Tuesday, March 21, 2006

If it sounds like writing ...

Courtesy the cool folks at Language Log, some rules of writing by Elmore Leonard, who's not half bad. The list, with full explanations, is distinctly worth your time, but note meanwhile how much of his advice applies to news writing (yep, that means to copy editing) as well:

1. Never open a book with weather. If it’s only to create atmosphere, and not a character’s reaction to the weather, you don’t want to go on too long. The reader is apt to leaf ahead looking for people.

3. Never use a verb other than “said” to carry dialogue.
The line of dialogue belongs to the character; the verb is the writer sticking his nose in.
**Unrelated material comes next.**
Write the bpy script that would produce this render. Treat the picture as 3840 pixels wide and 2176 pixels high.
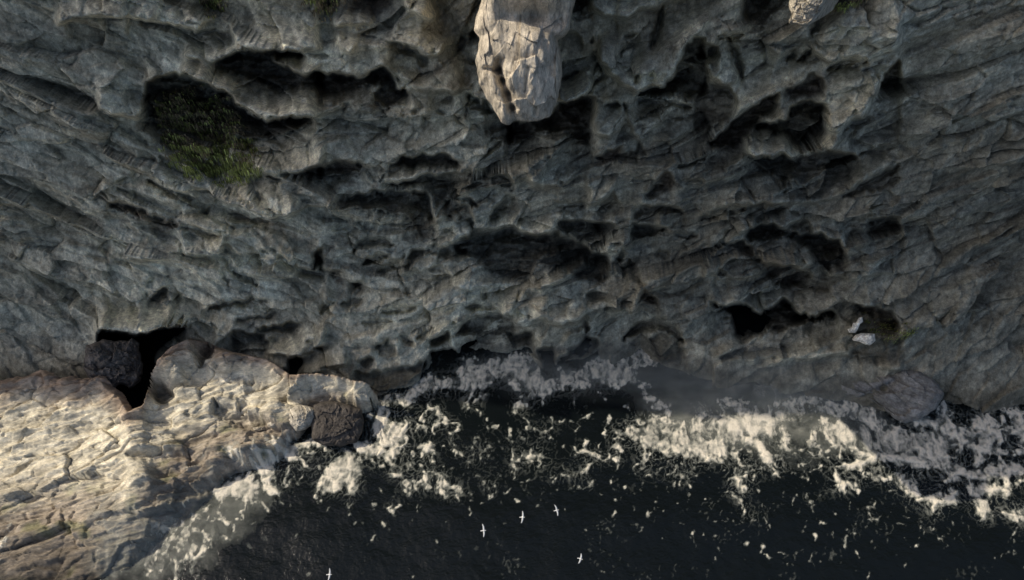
import bpy, math, random
import numpy as np

# ------------------------------------------------------------------ camera, sky, sun, exposure
scene = bpy.context.scene
for o in list(bpy.data.objects):
    bpy.data.objects.remove(o)
CAM_H = 100.0
TILT = math.radians(35.0)                 # camera tilt away from straight down
HFOV = math.radians(60.0)
cam_data = bpy.data.cameras.new('camera')
cam = bpy.data.objects.new('camera', cam_data)
scene.collection.objects.link(cam)
cam.location = (0, 0, CAM_H)
cam.rotation_euler = (TILT, 0, 0)
cam_data.sensor_width = 36.0
cam_data.lens = 18.0 / math.tan(HFOV / 2)
cam_data.clip_start = 0.5
cam_data.clip_end = 6000
scene.camera = cam

SUN_EL = math.radians(44.3)
SUN_AZ = math.radians(-76.0)              # from +Y (inland) towards -X (left)
sdir = np.array([math.sin(SUN_AZ) * math.cos(SUN_EL), math.cos(SUN_AZ) * math.cos(SUN_EL), math.sin(SUN_EL)])
world = bpy.data.worlds.new('World')
scene.world = world
world.use_nodes = True
wn = world.node_tree
wn.nodes.clear()
sky = wn.nodes.new('ShaderNodeTexSky')
sky.sky_type = 'NISHITA'
sky.sun_disc = False
sky.sun_elevation = SUN_EL
sky.sun_rotation = SUN_AZ
sky.air_density = 0.8
sky.dust_density = 3.0
sky.ozone_density = 1.0
bg = wn.nodes.new('ShaderNodeBackground')
bg.inputs['Strength'].default_value = 0.15
wo = wn.nodes.new('ShaderNodeOutputWorld')
wn.links.new(sky.outputs[0], bg.inputs[0])
wn.links.new(bg.outputs[0], wo.inputs[0])

sl = bpy.data.lights.new('sun', 'SUN')
sl.energy = 3.8
sl.angle = math.radians(0.5)
sl.color = (1.0, 0.90, 0.74)
so = bpy.data.objects.new('sun', sl)
scene.collection.objects.link(so)
so.rotation_euler = (math.pi / 2 - SUN_EL, 0, math.atan2(sdir[0], -sdir[1]))
so.location = (-60, 20, 150)

scene.view_settings.view_transform = 'Standard'
scene.view_settings.look = 'None'
scene.view_settings.gamma = 1.0
scene.view_settings.exposure = -0.1
scene.view_settings.use_curve_mapping = False

# ------------------------------------------------------------------ helpers
rng = np.random.RandomState(7)
FPX = 1920.0 / math.tan(HFOV / 2)
ST, CT = math.sin(TILT), math.cos(TILT)

def project(X, Y, Z):
    """world point -> position in the 3840 x 2176 picture"""
    dz = Z - CAM_H
    f = Y * ST - dz * CT
    u = Y * CT + dz * ST
    f = np.maximum(f, 1.0)
    return 1920 + FPX * X / f, 1088 - FPX * u / f

def ray(px, py):
    a = (np.asarray(px, float) - 1920) / FPX
    v = (1088 - np.asarray(py, float)) / FPX
    d = np.stack([a, ST + v * CT, -CT + v * ST], -1)
    return d / np.linalg.norm(d, axis=-1, keepdims=True)

def on_height(px, py, z):
    d = ray(px, py)
    t = (z - CAM_H) / d[..., 2]
    return np.array([0, 0, CAM_H]) + d * t[..., None]

# gradient noise, fractal sums and fractured-cell relief
PERM = np.concatenate([rng.permutation(4096)] * 2)
GANG = rng.rand(4096) * 2 * np.pi
GX, GY = np.cos(GANG), np.sin(GANG)
RND = rng.rand(4096, 4)

def _h(ix, iy):
    return PERM[(PERM[ix & 4095] + iy) & 4095]

def noise(x, y):
    x0 = np.floor(x).astype(np.int64); y0 = np.floor(y).astype(np.int64)
    fx = x - x0; fy = y - y0
    u = fx * fx * fx * (fx * (fx * 6 - 15) + 10); v = fy * fy * fy * (fy * (fy * 6 - 15) + 10)
    def g(i, j):
        h = _h(x0 + i, y0 + j)
        return GX[h] * (fx - i) + GY[h] * (fy - j)
    a = g(0, 0); b = g(1, 0); c = g(0, 1); d = g(1, 1)
    return 1.5 * (a + (b - a) * u + (c - a) * v + (a - b - c + d) * u * v)

def fbm(x, y, n=4, gain=0.5):
    r = 0; a = 1.0; s = 0
    for i in range(n):
        r = r + a * noise(x * 2 ** i + 17.3 * i, y * 2 ** i + 9.1 * i); s += a; a *= gain
    return r / s

def ridged(x, y, n=4, gain=0.55):
    r = 0; a = 1.0; s = 0
    for i in range(n):
        r = r + a * (1 - 2 * np.abs(noise(x * 2 ** i + 5.7 * i, y * 2 ** i + 31.4 * i))); s += a; a *= gain
    return r / s

def facets(x, y, tilt=1.0, seed=0):
    """every cell is a plane of its own height and tilt: broken rock; also returns the distance to the joint"""
    x0 = np.floor(x).astype(np.int64); y0 = np.floor(y).astype(np.int64)
    best = np.full(x.shape, 9.0); second = np.full(x.shape, 9.0); val = np.zeros(x.shape)
    for i in (-1, 0, 1):
        for j in (-1, 0, 1):
            r = RND[_h(x0 + i + seed * 57, y0 + j + seed * 131)]
            dx = x - (x0 + i + r[..., 0]); dy = y - (y0 + j + r[..., 1])
            d = np.sqrt(dx * dx + dy * dy)
            ang = r[..., 2] * 2 * np.pi
            h = (r[..., 3] - 0.5) + tilt * (np.cos(ang) * dx + np.sin(ang) * dy)
            m = d < best
            second = np.where(m, best, np.minimum(second, d))
            val = np.where(m, h, val); best = np.where(m, d, best)
    return val, second - best

def smooth(a, b, x):
    t = np.clip((x - a) / (b - a), 0, 1)
    return t * t * (3 - 2 * t)

def blur(a, s):
    if s <= 0.3: return a
    r = int(3 * s + 1)
    k = np.exp(-0.5 * (np.arange(-r, r + 1) / s) ** 2); k /= k.sum()
    for ax in (0, 1):
        p = np.pad(a, [(r, r) if q == ax else (0, 0) for q in (0, 1)], mode='edge')
        o = np.zeros_like(a)
        for i, w in enumerate(k):
            o += w * (p[i:i + a.shape[0], :] if ax == 0 else p[:, i:i + a.shape[1]])
        a = o
    return a

class Map:
    """a survey sheet of relief, sampled where a point of the rock or the sea is seen"""
    def __init__(s, x0, y0, x1, y1, step):
        s.x0, s.y0, s.st = x0, y0, step
        s.w = int((x1 - x0) / step); s.h = int((y1 - y0) / step)
        s.a = np.zeros((s.h, s.w))
    def sample(s, px, py):
        fx = np.clip((px - s.x0) / s.st, 0, s.w - 1.001); fy = np.clip((py - s.y0) / s.st, 0, s.h - 1.001)
        ix = fx.astype(int); iy = fy.astype(int); u = fx - ix; v = fy - iy
        a = s.a
        return (a[iy, ix] * (1 - u) * (1 - v) + a[iy, ix + 1] * u * (1 - v) + a[iy + 1, ix] * (1 - u) * v + a[iy + 1, ix + 1] * u * v)
    def _box(s, pts, pad):
        p = (np.array(pts, float) - [s.x0, s.y0]) / s.st
        i0 = max(int(p[:, 0].min() - pad), 0); i1 = min(int(p[:, 0].max() + pad) + 2, s.w)
        j0 = max(int(p[:, 1].min() - pad), 0); j1 = min(int(p[:, 1].max() + pad) + 2, s.h)
        return p, i0, i1, j0, j1
    def poly(s, pts, sigma=1.5, mode='flat', wob=2.5):
        """mask of a polygon: flat, 'down' (1 at its upper edge fading to 0 at the lower), 'up' (the other way)"""
        pad = 3 * sigma + 8
        p, i0, i1, j0, j1 = s._box(pts, pad)
        if i1 <= i0 or j1 <= j0: return None
        xx, yy = np.meshgrid(np.arange(i0, i1, dtype=float), np.arange(j0, j1, dtype=float))
        qx = xx + wob * fbm(xx / 14, yy / 14, 3) * 2; qy = yy + wob * fbm(xx / 14 + 50, yy / 14 + 9, 3) * 2
        ins = np.zeros(xx.shape, bool)
        n = len(p)
        for k in range(n):
            ax, ay = p[k]; bx, by = p[(k + 1) % n]
            if ay == by: continue
            c = ((ay > qy) != (by > qy)) & (qx < (bx - ax) * (qy - ay) / (by - ay) + ax)
            ins ^= c
        m = ins.astype(float)
        if mode != 'flat':
            top = np.where(ins.any(0), ins.argmax(0), 0)
            bot = np.where(ins.any(0), ins.shape[0] - 1 - ins[::-1].argmax(0), 1)
            top = blur(top[None, :].astype(float), 2)[0]; bot = blur(bot[None, :].astype(float), 2)[0]
            t = np.clip((np.arange(ins.shape[0])[:, None] - top) / np.maximum(bot - top, 2), 0, 1)
            m *= (1 - t ** 1.6) if mode == 'down' else t ** 1.0
        return blur(m, sigma), i0, i1, j0, j1
    def line(s, pts, width, wob=1.5, taper=True):
        pad = 2 * width / s.st + 8
        p, i0, i1, j0, j1 = s._box(pts, pad)
        if i1 <= i0 or j1 <= j0: return None
        xx, yy = np.meshgrid(np.arange(i0, i1, dtype=float), np.arange(j0, j1, dtype=float))
        qx = xx + wob * fbm(xx / 8, yy / 8, 2) * 2; qy = yy + wob * fbm(xx / 8 + 50, yy / 8 + 9, 2) * 2
        seg = np.linalg.norm(np.diff(p, axis=0), axis=1); tot = max(seg.sum(), 1e-3); acc = 0
        m = np.zeros(xx.shape)
        for k in range(len(p) - 1):
            a, b = p[k], p[k + 1]; d = b - a; L2 = max(d @ d, 1e-6)
            t = np.clip(((qx - a[0]) * d[0] + (qy - a[1]) * d[1]) / L2, 0, 1)
            dist = np.hypot(qx - a[0] - t * d[0], qy - a[1] - t * d[1])
            g = (acc + t * seg[k]) / tot; acc += seg[k]
            w = (width / s.st / 2) * (np.sqrt(np.clip(4 * g * (1 - g), 0.08, 1)) if taper else 1)
            m = np.maximum(m, np.exp(-(dist / np.maximum(w, 0.4)) ** 2 * 0.9))
        return m, i0, i1, j0, j1
    def add(s, r, v):
        if r is None: return
        m, i0, i1, j0, j1 = r
        s.a[j0:j1, i0:i1] += v * m
    def mx(s, r, v):
        if r is None: return
        m, i0, i1, j0, j1 = r
        s.a[j0:j1, i0:i1] = np.maximum(s.a[j0:j1, i0:i1], v * m)

K = 720 / 1927.0
def Q(r, c, pts):
    return [(480 + 720 * c + x * K, 544 * r + y * K) for x, y in pts]

def link(o, parent=None):
    scene.collection.objects.link(o)
    if parent: o.parent = parent
    return o

def mesh_obj(name, verts, faces, mat, attrs=None, parent=None, sm=True):
    me = bpy.data.meshes.new(name)
    V = np.asarray(verts, np.float32); F = np.asarray(faces, np.int32)
    k = F.shape[1]
    me.vertices.add(len(V)); me.vertices.foreach_set('co', V.ravel())
    me.loops.add(F.size); me.loops.foreach_set('vertex_index', F.ravel())
    me.polygons.add(len(F))
    me.polygons.foreach_set('loop_start', np.arange(0, F.size, k, dtype=np.int32))
    me.polygons.foreach_set('loop_total', np.full(len(F), k, np.int32))
    me.polygons.foreach_set('use_smooth', np.full(len(F), sm, bool))
    me.update(calc_edges=True)
    for an, av in (attrs or {}).items():
        av = np.asarray(av, np.float32)
        if av.ndim == 1:
            at = me.attributes.new(an, 'FLOAT', 'POINT'); at.data.foreach_set('value', av)
        else:
            at = me.attributes.new(an, 'FLOAT_VECTOR', 'POINT'); at.data.foreach_set('vector', av.ravel())
    me.materials.append(mat)
    return link(bpy.data.objects.new(name, me), parent)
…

4. Never use an adverb to modify the verb “said” . . .
. . . he admonished gravely. To use an adverb this way (or almost any way) is a mortal sin. The writer is now exposing himself in earnest, using a word that distracts and can interrupt the rhythm of the exchange. I have a character in one of my books tell how she used to write historical romances “full of rape and adverbs.”
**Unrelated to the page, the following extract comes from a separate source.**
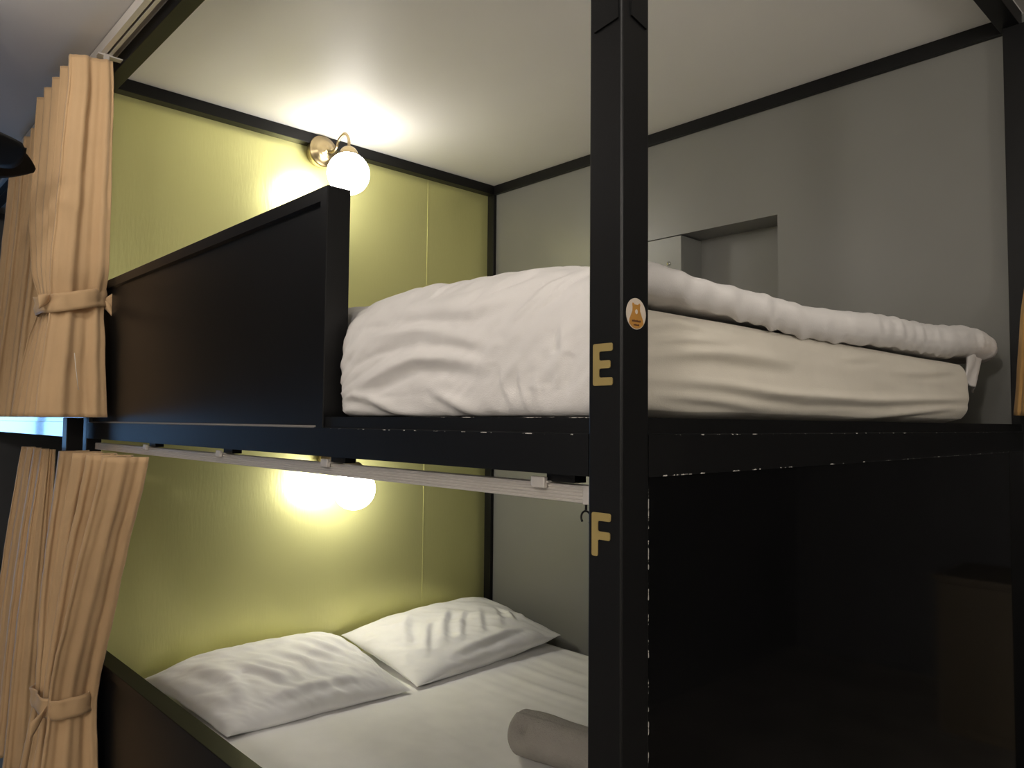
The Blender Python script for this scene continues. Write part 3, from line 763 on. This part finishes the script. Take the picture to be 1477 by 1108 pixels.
# ------------------------------------------------------------------ small black fan, blades reaching into the picture at the left
fan = thing('ceiling_fan', 'black fan blades at the left edge in front of the curtains', 'fan', (-1.77, -.357, ZC))
fx, fy, fz = -1.77, -.357, 2.10
bm = bmesh.new(); add_tube(bm, [(fx, fy, ZC), (fx, fy, fz+.05)], .009, 14); obj('rod', bm, M['fan'], fan, True)
bm = bmesh.new(); add_lathe(bm, [(0, .0), (.045, 0), (.043, -.02), (.02, -.035), (0, -.036)], (fx, fy, ZC), (0, 0, 1), 28); obj('canopy', bm, M['fan'], fan, True)
bm = bmesh.new(); add_lathe(bm, [(0, .06), (.02, .06), (.034, .04), (.036, -.005), (.028, -.03), (0, -.036)], (fx, fy, fz), (0, 0, 1), 28); obj('motor', bm, M['fan'], fan, True)
a0 = math.atan2(.10, .14)
for k in range(5):
    a = a0+2*PI*k/5
    n = 18; A = np.zeros((n, 9, 3))
    for i in range(n):
        f = i/(n-1); r = .026+.148*f
        wd = .060*max(.01, math.sin(PI*(.10+.88*f))**.75)*(1-.25*f)
        for j in range(9):
            g = (j/8-.5)*2; A[i, j] = (r, g*wd+.006*f, -g*wd*.62-.004*(1-g*g))
    Rz = np.array([[math.cos(a), -math.sin(a), 0], [math.sin(a), math.cos(a), 0], [0, 0, 1]])
    A = A@Rz.T+np.array([fx, fy, fz])
    o = obj('blade', grid_mesh('blade', A), M['fan'], fan, True); o.modifiers.new('thickness', 'SOLIDIFY').thickness = .003

# ------------------------------------------------------------------ low cabinets, seen mirrored in the glossy end panel
cb = thing('cabinet', 'low brown cabinet mirrored in the glossy black end panel', 'cabinet', (.42, 3.6, 0))
obj('body', box(.04, .80, 3.385, 3.85, 0, .715, .002), M['wood'], cb); obj('top_board', box(.03, .81, 3.37, 3.86, .715, .735, .002), M['wood'], cb)
obj('door', box(.045, .418, 3.372, 3.385, .05, .70, .002), M['wood'], cb); obj('door', box(.422, .795, 3.372, 3.385, .05, .70, .002), M['wood'], cb)

# ------------------------------------------------------------------ light
def point(name, loc, e, c, r):
    l = bpy.data.lights.new(name, 'POINT'); l.energy = e; l.color = c; l.shadow_soft_size = r
    o = bpy.data.objects.new(name, l); COL.objects.link(o); o.location = loc; return o
WARM = (1., .93, .845)
point('corridor_lamp_or_fill', (.20, -.62, 2.40), 5.2, WARM, .06)
point('corridor_lamp_or_fill', (-1.30, -.55, 2.30), 4.4, WARM, .05)
point('corridor_lamp_or_fill', (.60, -2.0, 2.32), 31., WARM, .10)
point('corridor_lamp_or_fill', (1.3, .3, 1.98), 9., WARM, .10)  # added fill to brighten the mattress end and right ceiling, no fixture
wd = bpy.data.worlds.new('world'); S.world = wd; wd.use_nodes = True
wd.node_tree.nodes['Background'].inputs[0].default_value = (.9, .92, 1., 1); wd.node_tree.nodes['Background'].inputs[1].default_value = .02

# ------------------------------------------------------------------ camera
yaw, pitch, roll = .8184, .0502, .0090
F = Vector((-math.sin(yaw)*math.cos(pitch), math.cos(yaw)*math.cos(pitch), math.sin(pitch)))
r = Vector((math.cos(yaw), math.sin(yaw), 0)); u = r.cross(F)
R2 = r*math.cos(roll)+u*math.sin(roll); U2 = -r*math.sin(roll)+u*math.cos(roll)
cam = bpy.data.cameras.new('camera'); cam.sensor_width = 36.; cam.lens = 36.*1101.06/1477.; cam.clip_start = .02
co = bpy.data.objects.new('camera', cam); COL.objects.link(co)
mw = Matrix((R2, U2, -F)).transposed().to_4x4(); mw.translation = Vector((.5024, -.6268, 1.4414)); co.matrix_world = mw
S.camera = co
S.view_settings.view_transform = 'Standard'; S.view_settings.look = 'None'; S.view_settings.gamma = 1.; S.view_settings.exposure = .58
S.view_settings.use_curve_mapping = False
7. Use regional dialect, patois, sparingly.
Once you start spelling words in dialogue phonetically and loading the page with apostrophes, you won’t be able to stop. (Mr.Leonard is too polite to say it, but Your Editor will add: And you'll probably sound like you don't know what you're doing in the bargain.)

9. Don’t go into great detail describing places and things.

And finally:
10. Try to leave out the part that readers tend to skip.

My most important rule is one that sums up the 10.
If it sounds like writing, I rewrite it.

Somebody wants to translate that into Latin, we can put it above the lions and call it good.